Devlet Bahçeli'nin konuşmalarından satır başları;
Gözü yaşlı mazlumları selamlıyor. Bilsinler ki yalnız değiller. Bilsinler ki çaresiz değiller. Bilsinler ki sahipsiz değiller.Gazze'deki masumlar için ayaktayız, Beytüllahim'deki mağdurlar için arayıştayız. Türk ve İslam yurtlarının feryatlarından dolayı yaslıyız. Yaşanan her acının karşısındaki haysiyet kalesiyiz. Çünkü biz büyük Türk milletiyiz. Çünkü biz İslam'ın canla, kanla harcı karılmış sürüyüz.

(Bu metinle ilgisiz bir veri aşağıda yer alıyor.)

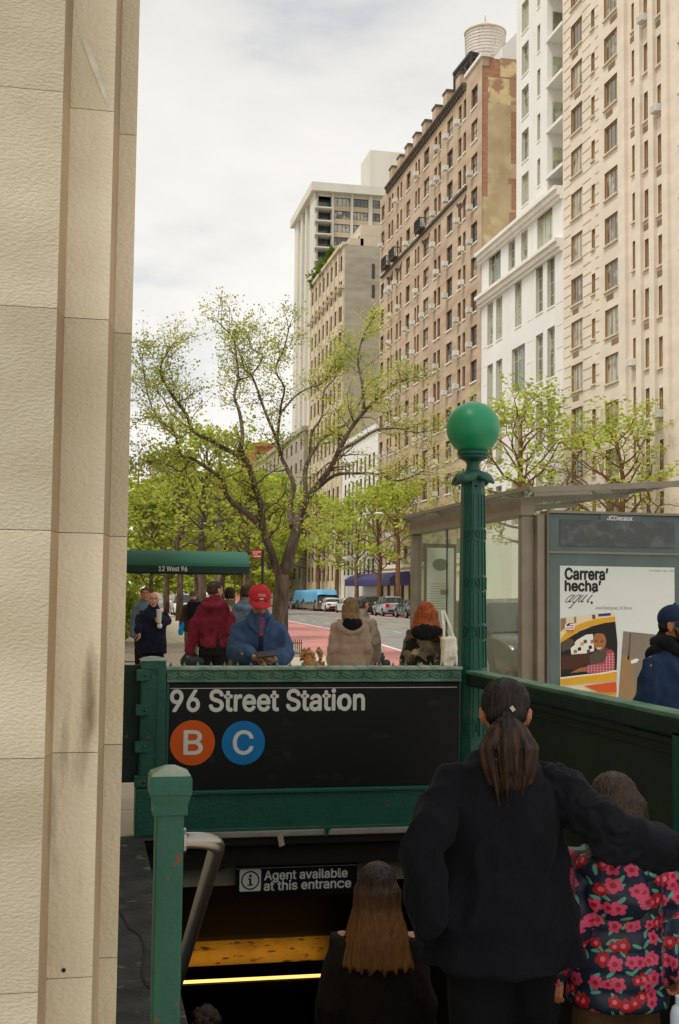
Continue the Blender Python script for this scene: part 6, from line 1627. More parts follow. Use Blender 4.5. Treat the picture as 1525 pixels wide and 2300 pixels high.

Müslüman Türkler olarak dilsiz şeytanlığı ayaklarımızın altına alıp ezeceğiz. Kudüs kan ağlıyor, Mescid-i Aksa bu yüzden hüzünlü. Filistinli kardeşlerim bu sebeple mazlumdur. Kudüs imanımızın itibarıdır. Ancak gitti demekle gitmez, düştü demekle düşmez. ABD tek kelimeyle yangına körükle gitmiştir. ABD Başkanı, skandal bir kararla büyükelçiliğini Kudüs'e taşımıştır. ABD Başkanı bu hakkı nereden almıştır? Bu düşmanlık değil midir?
Tüm dünyanın gözü Kudüs'e sabitlenmiştir. Bölge adeta barut fıçısıdır. Ortadoğu'daki istikrarsızlık daha da şiddetlenecektir. Görünen yakın gelecek maalesef budur. Siyonizmin lobi çalışması, Trump'ın densizliği, Netanyahu'nun cani politikaları zehirli meyvesini vermiştir. Kıyamet günü senaryolarına derinlik katılmıştır.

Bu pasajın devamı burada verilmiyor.